By Geri Laudati
Mills Music Library is pleased to announce the receipt of a $15,000 Brittingham Fund grant to remaster the recordings in the Robert Fountain Collection.
Robert Fountain served as Director of Choral Activities at the University of Wisconsin-Madison from 1971 until his retirement in 1994. Under his leadership, eight choral groups, including the Concert Choir and the university- community Choral Union, achieved levels of professionalism rarely found in amateur groups. Fountain also established the university's graduate programs in Choral Conducting, which grew to become among the country's most respected.
Fountain came to the University after twenty-two years on the faculty and administration of the Oberlin Conservatory. During his tenure at the University of Wisconsin, he was one of the most venerated teachers on campus. As one student wrote: "He has a certain charisma ... he's able to make performers feel special—he has a special gift for pulling the best out of us. He makes you want to do your best."
And their best they did. Under Fountain's direction, the University of Wisconsin-Madison Concert Choir performed locally, nationally, and internationally to great acclaim. The graduate program attracted the country's finest young talents, many of whom now head their own programs at other universities. The Choral Union, the 100th anniversary of whose first performance coincided with Mr. Fountain's last concert in May 1994, gave community singers the opportunity to perform with orchestra the great choral masterpieces of Bach, Beethoven, Brahms, Schubert, Haydn, Handel, Poulenc, Britten, and Mahler, to name a few. Its members still speak of Mr. Fountain with reverence.

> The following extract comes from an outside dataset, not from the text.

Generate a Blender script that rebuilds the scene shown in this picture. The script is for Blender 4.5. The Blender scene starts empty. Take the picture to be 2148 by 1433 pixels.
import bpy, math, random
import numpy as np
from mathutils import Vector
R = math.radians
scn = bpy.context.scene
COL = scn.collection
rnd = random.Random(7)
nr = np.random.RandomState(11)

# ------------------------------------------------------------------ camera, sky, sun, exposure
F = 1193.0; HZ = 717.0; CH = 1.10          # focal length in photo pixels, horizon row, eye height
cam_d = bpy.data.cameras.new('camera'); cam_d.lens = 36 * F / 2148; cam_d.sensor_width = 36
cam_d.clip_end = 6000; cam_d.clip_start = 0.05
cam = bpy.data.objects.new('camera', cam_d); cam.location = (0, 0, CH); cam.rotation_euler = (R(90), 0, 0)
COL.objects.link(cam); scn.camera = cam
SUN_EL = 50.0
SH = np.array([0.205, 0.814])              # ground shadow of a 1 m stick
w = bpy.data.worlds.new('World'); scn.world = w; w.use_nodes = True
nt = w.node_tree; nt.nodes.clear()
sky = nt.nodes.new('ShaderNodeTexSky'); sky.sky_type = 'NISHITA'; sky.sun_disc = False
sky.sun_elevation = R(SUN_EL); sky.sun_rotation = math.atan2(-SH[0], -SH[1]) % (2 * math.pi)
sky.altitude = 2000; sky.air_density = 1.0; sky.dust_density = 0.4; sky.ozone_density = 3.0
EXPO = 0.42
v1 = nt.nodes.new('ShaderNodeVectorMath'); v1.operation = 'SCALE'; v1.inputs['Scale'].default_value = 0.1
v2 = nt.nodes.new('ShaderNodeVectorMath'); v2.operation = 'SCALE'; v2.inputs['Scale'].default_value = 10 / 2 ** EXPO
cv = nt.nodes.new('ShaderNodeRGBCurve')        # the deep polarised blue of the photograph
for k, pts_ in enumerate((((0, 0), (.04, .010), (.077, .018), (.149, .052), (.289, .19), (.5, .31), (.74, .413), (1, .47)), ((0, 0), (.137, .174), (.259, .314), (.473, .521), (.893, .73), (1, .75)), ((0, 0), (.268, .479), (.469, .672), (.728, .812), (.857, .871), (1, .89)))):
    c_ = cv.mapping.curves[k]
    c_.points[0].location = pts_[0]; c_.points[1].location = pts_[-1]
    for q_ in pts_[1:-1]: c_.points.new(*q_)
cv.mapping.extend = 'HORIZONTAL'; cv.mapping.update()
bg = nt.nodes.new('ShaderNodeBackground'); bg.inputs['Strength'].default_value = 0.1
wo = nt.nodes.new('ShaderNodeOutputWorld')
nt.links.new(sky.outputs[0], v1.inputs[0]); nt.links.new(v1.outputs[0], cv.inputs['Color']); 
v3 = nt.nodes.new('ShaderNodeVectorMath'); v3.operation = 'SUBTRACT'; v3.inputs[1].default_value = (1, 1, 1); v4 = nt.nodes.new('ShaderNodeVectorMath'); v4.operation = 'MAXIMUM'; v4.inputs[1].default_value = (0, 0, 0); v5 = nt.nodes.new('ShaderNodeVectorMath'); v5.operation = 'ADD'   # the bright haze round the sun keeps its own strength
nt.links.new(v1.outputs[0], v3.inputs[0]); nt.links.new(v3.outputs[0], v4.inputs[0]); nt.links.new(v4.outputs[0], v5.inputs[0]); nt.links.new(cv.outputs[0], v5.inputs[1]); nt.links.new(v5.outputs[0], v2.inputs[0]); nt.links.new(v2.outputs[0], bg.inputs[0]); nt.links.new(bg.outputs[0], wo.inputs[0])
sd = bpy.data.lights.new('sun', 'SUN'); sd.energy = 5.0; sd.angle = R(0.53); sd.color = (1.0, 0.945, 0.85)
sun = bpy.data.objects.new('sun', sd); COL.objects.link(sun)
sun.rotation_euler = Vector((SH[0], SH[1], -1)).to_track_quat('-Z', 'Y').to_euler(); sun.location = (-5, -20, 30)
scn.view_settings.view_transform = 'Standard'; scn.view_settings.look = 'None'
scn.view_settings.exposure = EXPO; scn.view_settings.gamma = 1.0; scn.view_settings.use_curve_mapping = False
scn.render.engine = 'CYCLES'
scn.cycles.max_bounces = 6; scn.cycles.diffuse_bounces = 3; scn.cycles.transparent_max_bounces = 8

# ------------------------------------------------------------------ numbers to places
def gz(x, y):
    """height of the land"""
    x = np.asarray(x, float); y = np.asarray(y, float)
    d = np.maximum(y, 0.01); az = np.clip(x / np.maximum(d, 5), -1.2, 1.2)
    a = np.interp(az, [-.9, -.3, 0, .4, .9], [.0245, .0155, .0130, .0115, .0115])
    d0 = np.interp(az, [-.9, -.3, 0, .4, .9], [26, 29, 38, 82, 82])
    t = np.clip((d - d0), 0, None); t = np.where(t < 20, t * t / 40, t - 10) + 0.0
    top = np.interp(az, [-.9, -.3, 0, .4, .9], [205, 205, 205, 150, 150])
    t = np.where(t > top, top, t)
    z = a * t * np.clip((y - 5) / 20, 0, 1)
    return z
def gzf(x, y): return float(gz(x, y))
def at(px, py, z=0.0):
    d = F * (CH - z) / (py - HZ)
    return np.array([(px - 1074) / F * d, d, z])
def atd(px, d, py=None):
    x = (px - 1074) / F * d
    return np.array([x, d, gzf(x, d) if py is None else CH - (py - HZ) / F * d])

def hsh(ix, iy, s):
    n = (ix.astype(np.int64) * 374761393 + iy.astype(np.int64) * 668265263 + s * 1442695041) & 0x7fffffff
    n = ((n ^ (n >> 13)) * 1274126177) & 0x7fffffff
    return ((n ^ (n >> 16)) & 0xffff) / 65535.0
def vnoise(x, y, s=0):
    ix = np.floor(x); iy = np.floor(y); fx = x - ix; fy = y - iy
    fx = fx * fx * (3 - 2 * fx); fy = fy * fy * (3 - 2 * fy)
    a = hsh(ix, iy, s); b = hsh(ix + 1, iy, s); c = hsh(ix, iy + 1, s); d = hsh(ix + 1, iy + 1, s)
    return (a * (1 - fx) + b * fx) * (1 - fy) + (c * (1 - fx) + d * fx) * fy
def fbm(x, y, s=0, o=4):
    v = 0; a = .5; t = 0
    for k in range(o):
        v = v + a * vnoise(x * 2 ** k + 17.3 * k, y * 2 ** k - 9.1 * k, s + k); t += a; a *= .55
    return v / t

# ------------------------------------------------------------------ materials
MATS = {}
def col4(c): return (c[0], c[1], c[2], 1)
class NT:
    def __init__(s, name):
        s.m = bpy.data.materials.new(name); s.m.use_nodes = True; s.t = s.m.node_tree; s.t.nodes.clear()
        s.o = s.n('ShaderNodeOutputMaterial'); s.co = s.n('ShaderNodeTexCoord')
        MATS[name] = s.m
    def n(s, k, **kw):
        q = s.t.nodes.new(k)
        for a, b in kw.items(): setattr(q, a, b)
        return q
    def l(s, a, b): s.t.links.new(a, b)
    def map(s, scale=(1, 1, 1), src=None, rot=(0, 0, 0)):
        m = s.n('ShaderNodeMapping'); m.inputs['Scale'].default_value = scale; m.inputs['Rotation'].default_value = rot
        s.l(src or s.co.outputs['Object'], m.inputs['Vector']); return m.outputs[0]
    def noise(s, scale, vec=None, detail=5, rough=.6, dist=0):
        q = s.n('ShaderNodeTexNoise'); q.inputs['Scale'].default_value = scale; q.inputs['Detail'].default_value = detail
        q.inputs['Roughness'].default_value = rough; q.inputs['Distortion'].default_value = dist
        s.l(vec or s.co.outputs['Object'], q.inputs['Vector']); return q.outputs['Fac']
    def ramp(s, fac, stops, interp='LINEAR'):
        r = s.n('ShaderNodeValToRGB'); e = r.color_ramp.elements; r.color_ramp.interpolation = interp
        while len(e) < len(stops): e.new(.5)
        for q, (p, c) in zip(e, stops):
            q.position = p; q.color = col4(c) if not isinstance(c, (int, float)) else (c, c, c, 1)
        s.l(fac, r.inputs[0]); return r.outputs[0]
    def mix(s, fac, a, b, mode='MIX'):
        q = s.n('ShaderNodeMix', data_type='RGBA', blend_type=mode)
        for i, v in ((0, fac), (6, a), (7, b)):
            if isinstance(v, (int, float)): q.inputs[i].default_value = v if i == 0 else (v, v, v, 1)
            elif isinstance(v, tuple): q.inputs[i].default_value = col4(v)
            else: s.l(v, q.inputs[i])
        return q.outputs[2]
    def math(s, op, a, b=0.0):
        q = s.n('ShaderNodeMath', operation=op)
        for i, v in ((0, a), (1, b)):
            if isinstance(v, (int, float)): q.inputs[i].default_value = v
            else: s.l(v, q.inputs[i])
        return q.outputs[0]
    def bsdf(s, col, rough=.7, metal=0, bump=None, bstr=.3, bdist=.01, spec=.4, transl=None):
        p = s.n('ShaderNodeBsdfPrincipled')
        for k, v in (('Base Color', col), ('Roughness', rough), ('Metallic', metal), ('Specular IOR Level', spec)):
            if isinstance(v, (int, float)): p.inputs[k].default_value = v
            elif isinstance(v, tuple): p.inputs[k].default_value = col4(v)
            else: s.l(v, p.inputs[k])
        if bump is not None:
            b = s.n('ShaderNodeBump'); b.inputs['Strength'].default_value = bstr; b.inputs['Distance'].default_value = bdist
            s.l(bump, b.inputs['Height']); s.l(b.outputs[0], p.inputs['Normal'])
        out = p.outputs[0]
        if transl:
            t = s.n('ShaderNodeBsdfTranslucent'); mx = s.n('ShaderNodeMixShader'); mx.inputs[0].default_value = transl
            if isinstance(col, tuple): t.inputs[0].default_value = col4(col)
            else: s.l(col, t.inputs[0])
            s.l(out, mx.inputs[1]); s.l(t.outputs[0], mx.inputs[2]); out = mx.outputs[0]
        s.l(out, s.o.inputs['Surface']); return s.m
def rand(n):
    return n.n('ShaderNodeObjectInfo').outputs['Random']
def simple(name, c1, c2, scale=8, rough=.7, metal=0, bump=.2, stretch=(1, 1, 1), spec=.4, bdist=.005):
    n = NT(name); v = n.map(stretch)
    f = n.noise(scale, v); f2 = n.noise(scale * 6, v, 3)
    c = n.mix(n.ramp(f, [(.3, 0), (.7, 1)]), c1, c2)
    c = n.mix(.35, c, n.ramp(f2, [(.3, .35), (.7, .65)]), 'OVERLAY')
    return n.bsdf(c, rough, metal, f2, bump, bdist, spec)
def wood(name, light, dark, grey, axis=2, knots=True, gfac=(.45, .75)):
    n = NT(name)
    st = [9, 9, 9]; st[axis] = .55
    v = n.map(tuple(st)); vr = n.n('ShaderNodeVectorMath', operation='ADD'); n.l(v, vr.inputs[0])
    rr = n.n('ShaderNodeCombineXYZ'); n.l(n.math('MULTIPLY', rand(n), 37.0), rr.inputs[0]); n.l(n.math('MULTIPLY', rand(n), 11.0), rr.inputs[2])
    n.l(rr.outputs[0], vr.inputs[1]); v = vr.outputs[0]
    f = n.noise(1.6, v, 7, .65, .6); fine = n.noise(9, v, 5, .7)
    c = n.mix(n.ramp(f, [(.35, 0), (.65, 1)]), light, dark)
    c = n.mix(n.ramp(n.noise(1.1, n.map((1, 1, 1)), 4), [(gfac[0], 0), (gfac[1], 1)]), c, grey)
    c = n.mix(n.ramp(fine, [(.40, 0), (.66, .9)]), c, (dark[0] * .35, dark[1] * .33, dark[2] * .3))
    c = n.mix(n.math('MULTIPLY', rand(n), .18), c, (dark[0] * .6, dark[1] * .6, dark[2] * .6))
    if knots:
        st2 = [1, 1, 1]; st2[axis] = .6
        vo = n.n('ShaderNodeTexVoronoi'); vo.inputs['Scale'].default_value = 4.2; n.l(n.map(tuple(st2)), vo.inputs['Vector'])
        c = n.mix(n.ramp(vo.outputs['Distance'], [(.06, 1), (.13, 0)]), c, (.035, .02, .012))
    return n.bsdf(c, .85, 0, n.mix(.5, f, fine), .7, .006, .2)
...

Mills Music Library is honored to house the recorded archives of Robert Fountain. Recordings in open reel and cassette formats document the history of choral music at the University from 1971 to 1994. The collection is used heavily by diverse clientele including alumni who want to hear a performance in which they participated and composers who remember Fountain's interpretations of their works as the best they have heard.
The grant will enable Mills staff to remaster the recordings, converting them to digital format, and to create both preservation masters and working copies. The project will begin with the oldest and most vulnerable recordings. Open reel tapes, particularly those manufactured in the 1970s, often suffer from a failure of the magnetic medium and must be given special attention. This may include baking them to remove the moisture and restore the signals long enough to capture them onto another format.
Printed programs and accompanying materials will be copied onto acid free paper and included with the masters. An archives catalog record for the collection will be added to the public catalog and to OCLC, the international bibliographic utility. Throughout the project, attention will be given to identifying particular performances which might be commercially viable with the idea that a recording might be distributed in the School of Music recording series.
Remastering activities will be done in the Mills Music Library Preservation Studio and are scheduled to begin in the spring.